While unlikely, it is possible that the different retention rates simply reflect the fact that most of the refugees destined to the smaller communities arrived early in the 1992-97 study period, while most of those sent to the larger cities arrived there in the middle of the decade. In other words, the "time at risk" for leaving a host community might vary across cities, leading to the pattern of differential retention rates observed in Table 5-1.

An examination of Alberta data from the CIC Landed Immigrant Database discounts this explanation. Table 4-9 and Figure 4-10 (Chapter 4) showed that the two cities with the highest refugee retention rates also received higher proportions of their refugees in the beginning of the 1992-97 period covered by this study. For example, 48% of all the refugees destined to Edmonton and 45% of all those sent to Calgary arrived in 1992 and 1993, compared to only one-third of all the refugees destined to Grande Prairie and Fort McMurray. In fact, these two small cities (with the lowest retention rates) received a higher proportion of their refugees in 1996 and 1997, compared to about one-quarter for the other five host communities. Thus, the higher proportion of "leavers" among refugees destined to small Alberta cities (Table 5-1) cannot be explained by arguing that they arrived earlier and, hence, had more time to leave.

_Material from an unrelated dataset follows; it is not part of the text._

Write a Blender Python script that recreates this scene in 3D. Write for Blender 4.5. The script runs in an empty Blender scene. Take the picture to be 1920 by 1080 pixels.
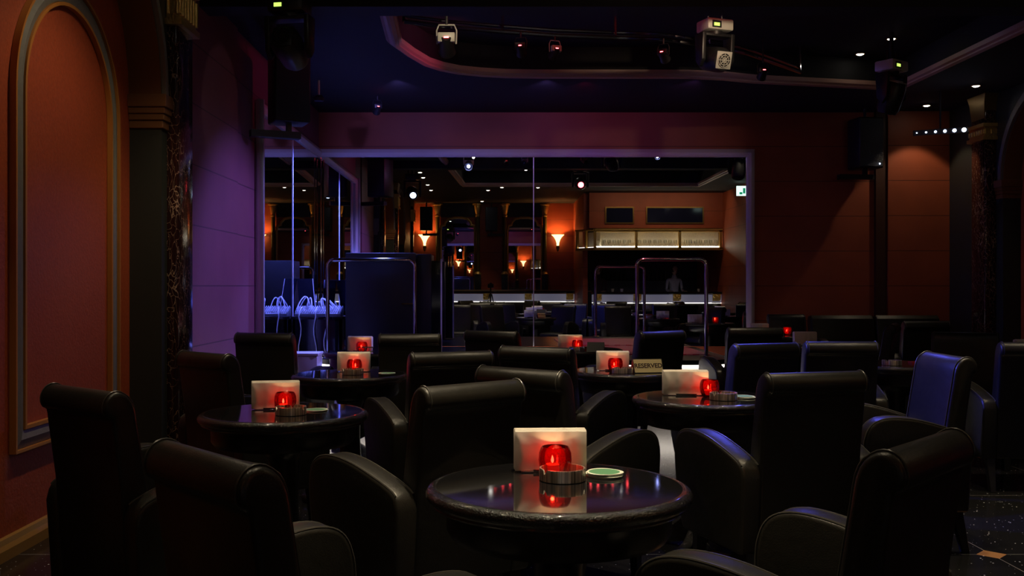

C. Refugee Mobility Compared to the Larger Alberta Population

Table 5-1 reveals that 40% of the 956 refugees in the original "target sample" were "leavers" (including the 47 individuals who could not be located). In other words, four out of ten refugees destined to the seven host communities between 1992 and 1997 were no longer living there when this study was conducted in mid-1998. It would be interesting to compare this statistic with data on mobility patterns among non-refugees who had moved to these same cities during this time period, but such comparison information is not available.

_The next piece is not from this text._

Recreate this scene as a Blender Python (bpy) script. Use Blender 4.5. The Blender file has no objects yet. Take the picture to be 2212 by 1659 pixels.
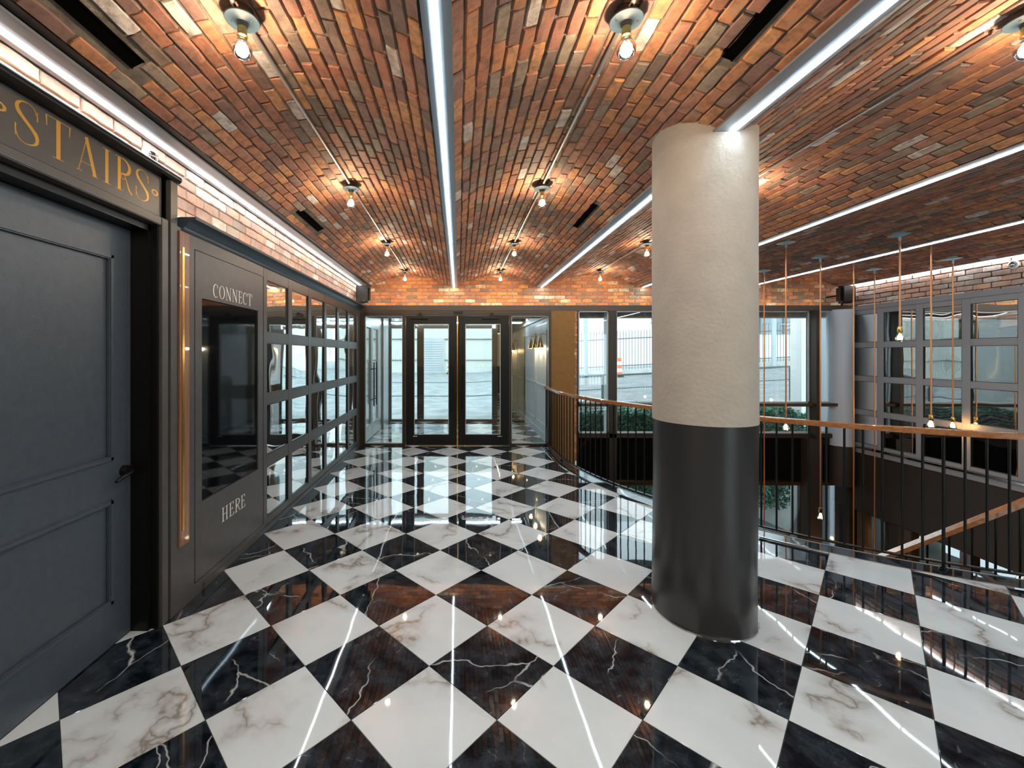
import bpy, math, random
from mathutils import Vector, Matrix
random.seed(7)
R = math.radians; PI = math.pi
S = bpy.context.scene
# ------------------------------------------------------------------ camera, world, exposure
H = 1.6
cd = bpy.data.cameras.new('camera'); cam = bpy.data.objects.new('camera', cd); S.collection.objects.link(cam)
cam.location = (0, 0, H); cam.rotation_euler = (R(90), 0, 0)
cd.sensor_width = 36; cd.lens = 14.73; cd.shift_x = .052; cd.shift_y = -.0283; cd.clip_start = .05; cd.clip_end = 300
S.camera = cam
W = bpy.data.worlds.new('overcast_sky'); S.world = W; W.use_nodes = True
bg = W.node_tree.nodes['Background']; bg.inputs[0].default_value = (.76, .92, 1, 1); bg.inputs[1].default_value = 1.6
S.view_settings.view_transform = 'Standard'; S.view_settings.look = 'None'
S.view_settings.exposure = 1.15; S.view_settings.gamma = 1; S.view_settings.use_curve_mapping = False
S.cycles.use_denoising = True; S.cycles.max_bounces = 10; S.cycles.diffuse_bounces = 5; S.cycles.glossy_bounces = 6
S.cycles.transparent_max_bounces = 24; S.cycles.caustics_reflective = False; S.cycles.caustics_refractive = False
S.cycles.sample_clamp_indirect = 6
LAMP_W, LED_E, PEND_W = 9.0, 12.0, 3.0
WARM = (1, .78, .52)

# ------------------------------------------------------------------ materials
def nt_new(name):
    m = bpy.data.materials.new(name); m.use_nodes = True
    return m, m.node_tree, m.node_tree.nodes['Principled BSDF'], m.node_tree.nodes['Material Output']
def nd(t, typ, **kw):
    n = t.nodes.new(typ)
    for k, v in kw.items():
        if k.startswith('_'): setattr(n, k[1:], v)
        else:
            key = int(k[1:]) if k[0] == 'i' and k[1:].isdigit() else k
            s = n.inputs[key]
            if hasattr(v, 'is_linked') or v.__class__.__name__.startswith('NodeSocket'): t.links.new(v, s)
            else: s.default_value = v
    return n
def ramp(t, fac, stops, interp='LINEAR'):
    n = nd(t, 'ShaderNodeValToRGB', i0=fac); cr = n.color_ramp; cr.interpolation = interp
    while len(cr.elements) < len(stops): cr.elements.new(.5)
    for e, (p, c) in zip(cr.elements, stops):
        e.position = p; e.color = (*c, 1) if len(c) == 3 else c
    return n.outputs[0]
def mth(t, op, a, b=0.0, c=None):
    n = nd(t, 'ShaderNodeMath', _operation=op, i0=a, i1=b)
    if c is not None: n.inputs[2].default_value = c
    return n.outputs[0]
def mixc(t, fac, a, b, bt='MIX'):
    n = t.nodes.new('ShaderNodeMix'); n.data_type = 'RGBA'; n.blend_type = bt
    for s, v in ((n.inputs[0], fac), (n.inputs[6], a), (n.inputs[7], b)):
        if hasattr(v, 'is_linked'): t.links.new(v, s)
        else: s.default_value = v if isinstance(v, (int, float)) else (*v, 1)
    return n.outputs[2]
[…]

However, the profiles of the seven host communities presented in Chapter 4 do contain some 1991 Census information on the geographic mobility of residents of these cities and of the total Alberta population (see Tables 4-19 and 4-20). In 1991, 24% of Albertans indicated that they had been living in a different city, different province, or different country five years earlier. While this statistic is clearly not directly comparable to the 40% "leaver rate" in our target sample of refugees (it covers a different time period, and it measures "new arrivals" rather than the proportion of "leavers"), it does suggest that, in their first few years in Canada, refugees to Alberta are likely to be more geographically mobile than the population as a whole.